Copy everything from the line with "What Blender Python" down to the line with "PI = math.pi", inclusive of both, exactly as written; leave out all pictures.

**Supplied data:**
==*==
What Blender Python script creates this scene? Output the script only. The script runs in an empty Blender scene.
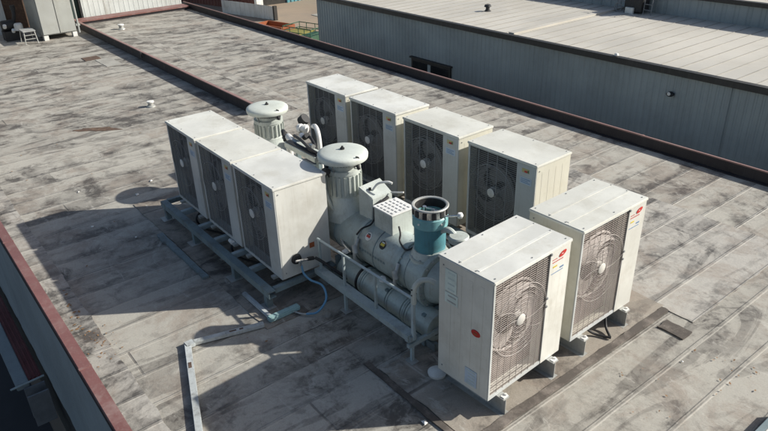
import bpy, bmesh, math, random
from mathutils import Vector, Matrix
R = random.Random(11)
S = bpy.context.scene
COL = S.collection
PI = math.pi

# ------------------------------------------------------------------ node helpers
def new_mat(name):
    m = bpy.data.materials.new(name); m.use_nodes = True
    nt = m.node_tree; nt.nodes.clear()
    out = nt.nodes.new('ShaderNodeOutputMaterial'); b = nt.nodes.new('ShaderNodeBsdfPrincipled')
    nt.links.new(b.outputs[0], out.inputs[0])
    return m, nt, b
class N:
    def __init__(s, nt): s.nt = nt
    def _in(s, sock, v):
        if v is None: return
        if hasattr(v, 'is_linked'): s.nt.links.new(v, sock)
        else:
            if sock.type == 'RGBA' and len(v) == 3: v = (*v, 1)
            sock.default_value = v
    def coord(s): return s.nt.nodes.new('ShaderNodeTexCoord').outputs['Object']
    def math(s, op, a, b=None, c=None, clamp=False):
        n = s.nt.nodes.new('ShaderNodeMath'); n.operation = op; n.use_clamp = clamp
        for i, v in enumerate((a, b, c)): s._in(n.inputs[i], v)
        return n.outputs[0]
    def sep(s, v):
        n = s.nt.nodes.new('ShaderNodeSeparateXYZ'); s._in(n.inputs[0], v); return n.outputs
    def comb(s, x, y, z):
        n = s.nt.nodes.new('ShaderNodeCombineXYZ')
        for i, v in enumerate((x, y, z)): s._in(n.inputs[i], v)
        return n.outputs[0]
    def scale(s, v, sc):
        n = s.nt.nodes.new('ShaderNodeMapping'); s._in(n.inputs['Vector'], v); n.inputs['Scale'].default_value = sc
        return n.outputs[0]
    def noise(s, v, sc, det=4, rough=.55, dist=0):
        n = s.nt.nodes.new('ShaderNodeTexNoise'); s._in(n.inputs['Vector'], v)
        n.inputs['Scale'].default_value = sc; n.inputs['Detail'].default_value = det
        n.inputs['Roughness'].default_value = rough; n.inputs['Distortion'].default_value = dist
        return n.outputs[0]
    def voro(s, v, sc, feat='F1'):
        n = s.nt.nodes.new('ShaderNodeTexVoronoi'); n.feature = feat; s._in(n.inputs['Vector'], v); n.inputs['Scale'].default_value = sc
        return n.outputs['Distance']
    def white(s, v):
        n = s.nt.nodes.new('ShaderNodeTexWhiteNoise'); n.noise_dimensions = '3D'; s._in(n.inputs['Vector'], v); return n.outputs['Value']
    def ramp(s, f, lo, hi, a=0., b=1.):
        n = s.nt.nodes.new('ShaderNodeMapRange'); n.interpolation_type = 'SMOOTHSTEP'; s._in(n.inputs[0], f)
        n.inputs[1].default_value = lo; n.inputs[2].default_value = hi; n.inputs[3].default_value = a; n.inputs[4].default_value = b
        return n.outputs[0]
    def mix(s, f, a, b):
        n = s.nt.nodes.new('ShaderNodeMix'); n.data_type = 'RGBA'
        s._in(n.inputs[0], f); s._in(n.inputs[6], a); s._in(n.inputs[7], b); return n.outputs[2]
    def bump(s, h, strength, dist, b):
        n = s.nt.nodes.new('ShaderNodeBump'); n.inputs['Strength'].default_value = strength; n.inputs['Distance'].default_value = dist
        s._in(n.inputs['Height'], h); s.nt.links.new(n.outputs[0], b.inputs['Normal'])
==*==
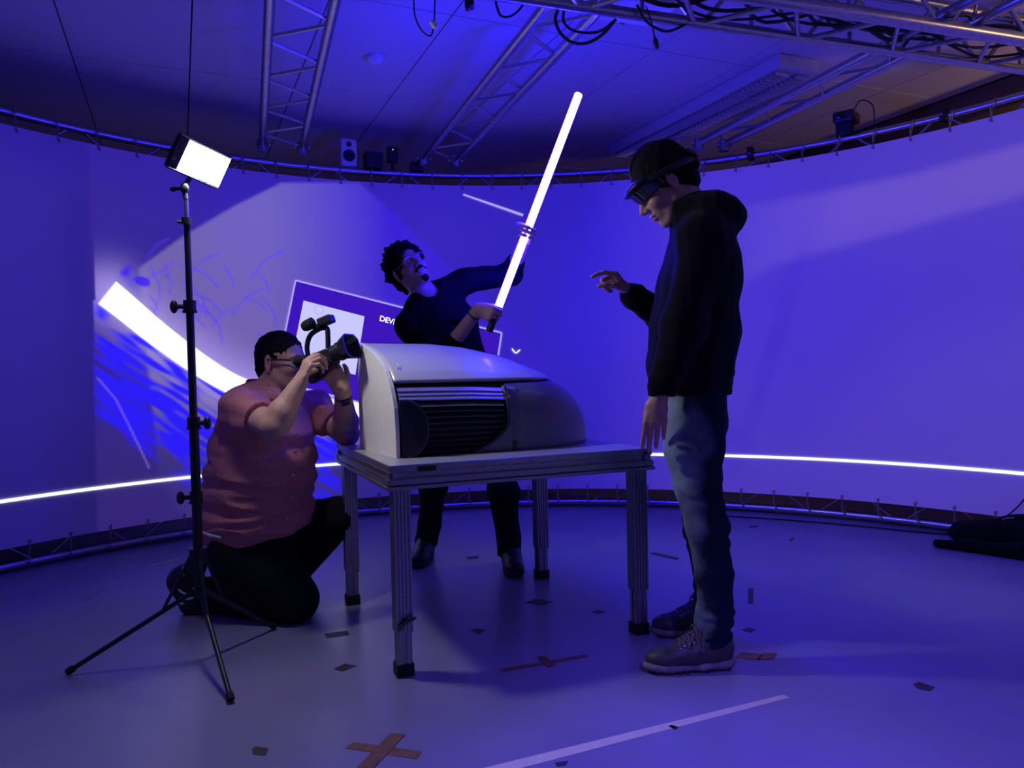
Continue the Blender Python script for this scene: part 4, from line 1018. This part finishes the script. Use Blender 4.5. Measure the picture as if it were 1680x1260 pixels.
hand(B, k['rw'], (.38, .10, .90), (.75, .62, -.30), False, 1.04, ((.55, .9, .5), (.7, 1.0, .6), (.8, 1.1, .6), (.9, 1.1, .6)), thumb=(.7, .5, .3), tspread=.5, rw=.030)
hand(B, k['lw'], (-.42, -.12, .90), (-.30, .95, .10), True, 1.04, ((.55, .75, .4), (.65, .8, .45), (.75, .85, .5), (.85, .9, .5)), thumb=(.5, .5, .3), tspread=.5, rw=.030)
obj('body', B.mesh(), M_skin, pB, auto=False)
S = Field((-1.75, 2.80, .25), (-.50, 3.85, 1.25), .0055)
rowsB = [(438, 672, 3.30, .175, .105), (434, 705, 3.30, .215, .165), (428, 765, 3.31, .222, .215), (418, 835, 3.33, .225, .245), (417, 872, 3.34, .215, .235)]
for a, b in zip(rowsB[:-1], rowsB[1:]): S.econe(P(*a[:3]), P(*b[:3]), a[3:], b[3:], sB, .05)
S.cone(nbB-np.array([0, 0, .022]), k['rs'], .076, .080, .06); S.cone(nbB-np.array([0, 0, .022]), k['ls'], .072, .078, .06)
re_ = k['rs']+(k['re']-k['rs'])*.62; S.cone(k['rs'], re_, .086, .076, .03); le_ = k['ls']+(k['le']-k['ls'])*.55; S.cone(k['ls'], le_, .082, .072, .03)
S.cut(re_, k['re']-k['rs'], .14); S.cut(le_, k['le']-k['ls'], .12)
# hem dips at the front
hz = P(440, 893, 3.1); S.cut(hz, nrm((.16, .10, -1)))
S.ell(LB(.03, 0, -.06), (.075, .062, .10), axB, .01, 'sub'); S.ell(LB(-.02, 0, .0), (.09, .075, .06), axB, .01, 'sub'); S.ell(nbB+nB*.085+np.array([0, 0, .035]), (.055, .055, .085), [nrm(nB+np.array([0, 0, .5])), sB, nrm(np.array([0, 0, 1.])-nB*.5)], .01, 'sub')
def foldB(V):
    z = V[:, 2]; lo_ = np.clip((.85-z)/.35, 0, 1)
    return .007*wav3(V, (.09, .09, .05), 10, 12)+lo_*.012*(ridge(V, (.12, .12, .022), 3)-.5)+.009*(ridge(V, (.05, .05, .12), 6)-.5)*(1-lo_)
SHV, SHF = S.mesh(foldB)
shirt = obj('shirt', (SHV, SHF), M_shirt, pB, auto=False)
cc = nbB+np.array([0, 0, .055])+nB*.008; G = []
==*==
**The answer:**
What Blender Python script creates this scene? Output the script only. The script runs in an empty Blender scene.
import bpy, bmesh, math, random
from mathutils import Vector, Matrix
R = random.Random(11)
S = bpy.context.scene
COL = S.collection
PI = math.pi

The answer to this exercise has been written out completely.